1920 Ekim’inde Yunan kralını ısıran maymunun hikâyesi bunun en çarpıcı misalidir. İstiklal Savaşı’nın henüz başlarında Yunan işgali İzmir’den Batı Anadolu’nun içlerine doğru bütün hızıyla genişlerken Atina’daki Tatoi Sarayı’nın bahçesinde meydana gelen esrarlı bir ‘ısırma’ olayı Milli Mücadele’nin lehimize dönmesini sağlayacak ve askerinden alimine, şairinden siyasetçisine kadar moralimizi düzeltecektir.
İşte 1917 yılında babası Konstantin’in yerine tahta çıkarılmış ve Anadolu’nun işgali ile Yunanistan’la birleştirilmesi fikrini (megalo idea) en büyük dava edinmiş olan Yunan Kralı I. Aleksander’in bir maymun tarafından ısırılması olayı ve hiç beklenmedik sonuçları…
Milli Mücadele’nin İzmir’in işgaliyle başladığını kabul edersek, ikinci adımının 10 Ağustos 1920’de Sevr’in imzalanmasıyla atıldığını söyleyebiliriz.

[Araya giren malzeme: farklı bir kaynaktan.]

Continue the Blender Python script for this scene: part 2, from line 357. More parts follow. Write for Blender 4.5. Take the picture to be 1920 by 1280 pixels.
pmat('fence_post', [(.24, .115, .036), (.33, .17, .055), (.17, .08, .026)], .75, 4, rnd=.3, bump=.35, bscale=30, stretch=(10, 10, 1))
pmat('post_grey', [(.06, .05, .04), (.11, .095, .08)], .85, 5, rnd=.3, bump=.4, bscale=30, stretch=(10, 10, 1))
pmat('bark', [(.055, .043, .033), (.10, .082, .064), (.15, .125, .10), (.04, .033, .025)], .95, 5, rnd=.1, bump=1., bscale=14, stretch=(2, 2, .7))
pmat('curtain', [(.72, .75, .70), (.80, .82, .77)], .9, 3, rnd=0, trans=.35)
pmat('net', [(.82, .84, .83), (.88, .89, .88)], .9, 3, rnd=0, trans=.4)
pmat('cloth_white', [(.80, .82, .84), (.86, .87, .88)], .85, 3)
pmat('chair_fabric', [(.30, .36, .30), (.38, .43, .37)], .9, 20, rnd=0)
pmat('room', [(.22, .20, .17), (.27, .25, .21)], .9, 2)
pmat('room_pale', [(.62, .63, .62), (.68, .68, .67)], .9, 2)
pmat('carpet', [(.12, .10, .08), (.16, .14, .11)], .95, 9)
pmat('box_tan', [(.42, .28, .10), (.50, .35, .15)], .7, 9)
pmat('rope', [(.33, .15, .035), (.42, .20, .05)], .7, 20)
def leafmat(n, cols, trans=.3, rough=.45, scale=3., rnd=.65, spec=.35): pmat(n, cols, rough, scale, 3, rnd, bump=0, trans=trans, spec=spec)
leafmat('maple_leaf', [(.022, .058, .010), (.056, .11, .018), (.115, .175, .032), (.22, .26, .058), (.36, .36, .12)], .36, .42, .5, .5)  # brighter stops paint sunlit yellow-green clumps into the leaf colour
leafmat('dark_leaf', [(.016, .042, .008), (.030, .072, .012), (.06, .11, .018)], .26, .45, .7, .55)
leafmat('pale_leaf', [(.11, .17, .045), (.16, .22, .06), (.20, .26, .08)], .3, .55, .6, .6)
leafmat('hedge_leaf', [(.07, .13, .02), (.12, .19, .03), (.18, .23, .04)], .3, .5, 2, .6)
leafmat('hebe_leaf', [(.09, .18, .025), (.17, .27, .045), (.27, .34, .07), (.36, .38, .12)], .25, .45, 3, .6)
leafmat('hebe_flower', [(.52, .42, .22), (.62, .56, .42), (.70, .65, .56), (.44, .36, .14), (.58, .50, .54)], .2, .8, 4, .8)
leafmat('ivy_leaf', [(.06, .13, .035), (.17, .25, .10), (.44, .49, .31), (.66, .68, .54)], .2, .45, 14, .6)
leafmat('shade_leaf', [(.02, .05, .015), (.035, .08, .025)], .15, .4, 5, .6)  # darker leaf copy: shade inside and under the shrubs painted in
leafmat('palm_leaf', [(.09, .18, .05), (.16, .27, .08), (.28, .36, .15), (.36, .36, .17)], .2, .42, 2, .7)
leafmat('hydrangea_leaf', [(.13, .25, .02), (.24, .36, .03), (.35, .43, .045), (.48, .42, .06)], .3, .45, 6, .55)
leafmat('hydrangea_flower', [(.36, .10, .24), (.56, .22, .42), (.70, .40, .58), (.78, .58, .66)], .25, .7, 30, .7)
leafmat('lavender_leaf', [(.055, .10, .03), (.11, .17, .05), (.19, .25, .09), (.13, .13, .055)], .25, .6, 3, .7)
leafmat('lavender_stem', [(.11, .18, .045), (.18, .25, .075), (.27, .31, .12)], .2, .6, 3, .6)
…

Gerçi İstanbul’da Sevr’den memnun olabilecek bir Allah’ın kulu yoktur, imzalayanlardan Rıza Tevfik bile onu Anadolu’ya vakit kazandırmak için imzaladıklarını söyler, Sultan Vahdettin ise “Mecelle-i mesâib” adını verir, yani “Musibetler belgesi”…
Onaylanmaz, ayrı; ama imzalanmasının Anadolu’daki yankısı biraz abartılı olur ve Mehmed Akif ve Yahya Kemal dahil şair ve yazarlar, vaaz ve yazılarında Sevr’in, bu topraklarda din ve varlığımızın kökünü kazımaya ahdettiğini haykırırlar. Meclis de bu görüşü yayar etrafa.
Oysa Sevr’i parlamentosuna getiren tek devlet, Yunanistan’dır. Ne İngiltere, ne Fransa, ne diğerleri böyle bir teşebbüste bulunmuşlardır. Çünkü bir ‘aptallık anıtı’ olan antlaşmanın uygulanamayacağını, imzalatanların kendileri de biliyorlardı.
Her şey Başbakan Venizelos’un 7 Eylül 1920 günü Sevr Antlaşması’nı parlamentoya getirmesiyle başladı. Hemen meclisi feshederek 7 Kasım’da kendi hükümetinin gözetiminde yeni bir seçim yapılacağını bildirdi. Sıkıyönetim ve sansür kaldırılmıştı. Kampanya hararetli başladı ve umulmadık bir şekilde 27 yaşındaki Kral Aleksander etrafında bir tartışmaya dönüştü.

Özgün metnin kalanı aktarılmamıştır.